On a Win7-64 machine here. I just installed PSPICE-TI and activated it and played around with it for a bit. Then I got back to real work and fired up emacs for some VHDL editing and I noticed that all of my vhdl-mode customizations were missing. I started to fix that and when I saved my options, I noticed that emacs was saving them to C:\SPB_Data\.emacs instead of the standard C:\Users\myname\.emacs.

After some more digging I noticed that the PSPICE install created an environment variable called HOME which points to C:\SPB_Data\! And that breaks anything that looks for such an environment variable.

Thanks a lot for that bug.

I deleted the environment variable. I don't know what this will affect.

  • Hi Andy,

    The developers are looking into this issue and will update this shortly.

    Thanks,
    JC

  • Hi Andy,

    As with any environment variables, there's no guarantee it will not collide with another program.

    To mitigate that, PSpice for TI would check if the variable already exists on your system and if found, will not alter it.

    That means you can try the following workaround:

    Create an environment variable HOME and set its value to your emacs default directory, then install PSpice for TI.

    This way, emacs will function as before. PSpice for TI will use the same location to store downloaded models and example projects.

    Let us know if this approach works.

    Thanks,
    JC

  • JC Zhu - Simulation with PSpice said:

    Hi Andy,

    As with any environment variables, there's no guarantee it will not collide with another program.

    To mitigate that, PSpice for TI would check if the variable already exists on your system and if found, will not alter it.

    The surprise was that I didn't expect PSpice to create an environment variable in the first place. The variable did not exist prior to PSpice installation. And the further surprise is that other programs use it if it exists. Not only Emacs but there are reports of other software doing this.

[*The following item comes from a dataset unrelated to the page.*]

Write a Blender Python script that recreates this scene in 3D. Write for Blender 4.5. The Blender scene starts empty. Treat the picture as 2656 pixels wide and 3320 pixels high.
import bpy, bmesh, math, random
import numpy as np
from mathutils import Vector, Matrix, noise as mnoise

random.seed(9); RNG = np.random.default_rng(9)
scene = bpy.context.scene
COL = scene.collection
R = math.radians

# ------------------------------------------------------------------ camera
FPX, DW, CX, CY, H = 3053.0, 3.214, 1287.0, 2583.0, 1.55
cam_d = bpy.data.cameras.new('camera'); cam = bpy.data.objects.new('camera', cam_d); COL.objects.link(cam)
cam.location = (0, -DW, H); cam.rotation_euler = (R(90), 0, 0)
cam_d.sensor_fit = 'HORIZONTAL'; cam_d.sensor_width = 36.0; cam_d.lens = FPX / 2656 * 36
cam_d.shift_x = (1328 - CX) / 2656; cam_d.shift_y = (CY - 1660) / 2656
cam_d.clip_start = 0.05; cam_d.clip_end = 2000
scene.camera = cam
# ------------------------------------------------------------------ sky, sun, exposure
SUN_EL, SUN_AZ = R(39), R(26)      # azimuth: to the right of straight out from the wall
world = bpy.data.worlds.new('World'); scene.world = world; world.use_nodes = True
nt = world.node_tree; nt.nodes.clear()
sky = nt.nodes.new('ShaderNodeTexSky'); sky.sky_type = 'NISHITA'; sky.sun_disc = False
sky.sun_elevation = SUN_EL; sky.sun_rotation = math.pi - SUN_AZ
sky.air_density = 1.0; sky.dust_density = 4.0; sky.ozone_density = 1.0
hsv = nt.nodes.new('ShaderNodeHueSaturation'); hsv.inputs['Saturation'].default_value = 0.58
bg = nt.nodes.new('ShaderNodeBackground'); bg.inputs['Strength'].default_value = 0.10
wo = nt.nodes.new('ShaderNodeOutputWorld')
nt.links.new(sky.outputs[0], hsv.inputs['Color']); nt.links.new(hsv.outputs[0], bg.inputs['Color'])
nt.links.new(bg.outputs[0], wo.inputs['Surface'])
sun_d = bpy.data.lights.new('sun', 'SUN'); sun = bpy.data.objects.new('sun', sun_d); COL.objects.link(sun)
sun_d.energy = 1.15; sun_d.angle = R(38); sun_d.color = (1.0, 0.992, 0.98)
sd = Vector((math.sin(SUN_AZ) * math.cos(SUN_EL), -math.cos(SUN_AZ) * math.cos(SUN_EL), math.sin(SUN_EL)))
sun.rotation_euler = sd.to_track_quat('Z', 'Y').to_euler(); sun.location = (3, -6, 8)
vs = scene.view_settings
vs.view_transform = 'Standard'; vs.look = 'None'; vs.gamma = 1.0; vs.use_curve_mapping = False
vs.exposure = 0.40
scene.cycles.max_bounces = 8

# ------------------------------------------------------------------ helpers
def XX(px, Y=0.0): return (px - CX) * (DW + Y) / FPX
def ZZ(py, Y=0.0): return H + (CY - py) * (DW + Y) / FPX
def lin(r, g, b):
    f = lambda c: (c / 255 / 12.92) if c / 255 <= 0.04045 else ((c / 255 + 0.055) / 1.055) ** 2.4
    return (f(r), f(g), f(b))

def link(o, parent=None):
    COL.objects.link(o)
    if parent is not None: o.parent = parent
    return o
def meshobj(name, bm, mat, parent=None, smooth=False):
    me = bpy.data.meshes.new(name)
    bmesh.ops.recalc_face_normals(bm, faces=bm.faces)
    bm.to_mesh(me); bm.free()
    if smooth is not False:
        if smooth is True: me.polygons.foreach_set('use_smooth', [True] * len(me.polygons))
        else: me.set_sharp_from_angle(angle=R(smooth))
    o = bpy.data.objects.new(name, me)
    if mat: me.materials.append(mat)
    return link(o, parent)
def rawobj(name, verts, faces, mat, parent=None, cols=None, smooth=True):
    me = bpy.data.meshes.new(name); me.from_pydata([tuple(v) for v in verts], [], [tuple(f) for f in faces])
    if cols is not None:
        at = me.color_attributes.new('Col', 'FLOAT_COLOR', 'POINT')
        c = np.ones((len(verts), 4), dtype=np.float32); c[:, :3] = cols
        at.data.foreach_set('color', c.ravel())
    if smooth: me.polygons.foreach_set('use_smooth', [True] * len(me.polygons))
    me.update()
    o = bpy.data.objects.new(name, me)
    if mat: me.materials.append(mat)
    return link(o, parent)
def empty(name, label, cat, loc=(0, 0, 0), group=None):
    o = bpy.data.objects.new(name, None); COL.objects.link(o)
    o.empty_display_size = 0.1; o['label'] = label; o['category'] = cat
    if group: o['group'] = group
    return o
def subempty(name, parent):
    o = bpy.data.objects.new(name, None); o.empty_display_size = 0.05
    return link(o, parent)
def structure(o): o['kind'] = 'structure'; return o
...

    That means you can try the following workaround:

    Create an environment variable HOME and set its value to your emacs default directory, then install PSpice for TI.

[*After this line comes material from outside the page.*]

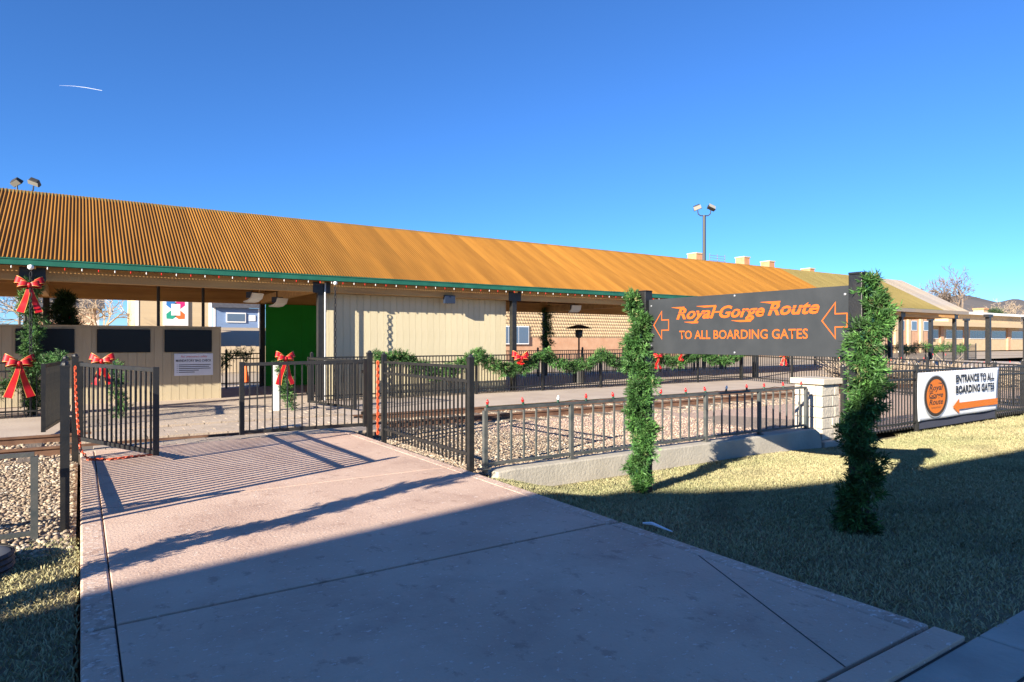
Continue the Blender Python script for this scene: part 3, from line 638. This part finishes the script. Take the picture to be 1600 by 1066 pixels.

    This way, emacs will function as before. PSpice for TI will use the same location to store downloaded models and example projects.

    But then PSpice will want to put the SPB_Data directory, I assume, in the same place as my .emacs -- and why would I want to do that?

    Maybe if PSpice [I]asked[/I] the user where it wanted to put its cruft!

  • Andy,

    Many programs set and use environment variables. What surprised me was that emacs has this optional HOME. The first thing I checked was my .vimrc (no kidding). Anyways, I am sure there're other programs like emacs as well.

    What I described is a workaround which does not disturb emacs. You are right that PSpice will put the SPB_Data directory there and you may not want that. The difficult part is, even if you specify where that should go, it is stored in the HOME variable, so, we're back to square one.

    Using a different variable name may help (lower possibility of collision) but it requires careful consideration due to the large installation base. We'll let you know once we find something better than the workaround above.

    Thanks,
    JC

  • Hi, JC,

    I uninstalled PSpice, created the environment variable HOME and set it to the usual roaming profile thingie, and then I reinstalled PSPice entirely, and it seems to work without incident. I can't tell whether it actually cares about the SPB_Data directory at all -- it's still in C:\SPB_Data. 

    I did notice this time that the installer asked for a directory for designs etc -- I actually made sure it had a valid path. 

    It all seems to work. Especially emacs, which is sort of the center of my world.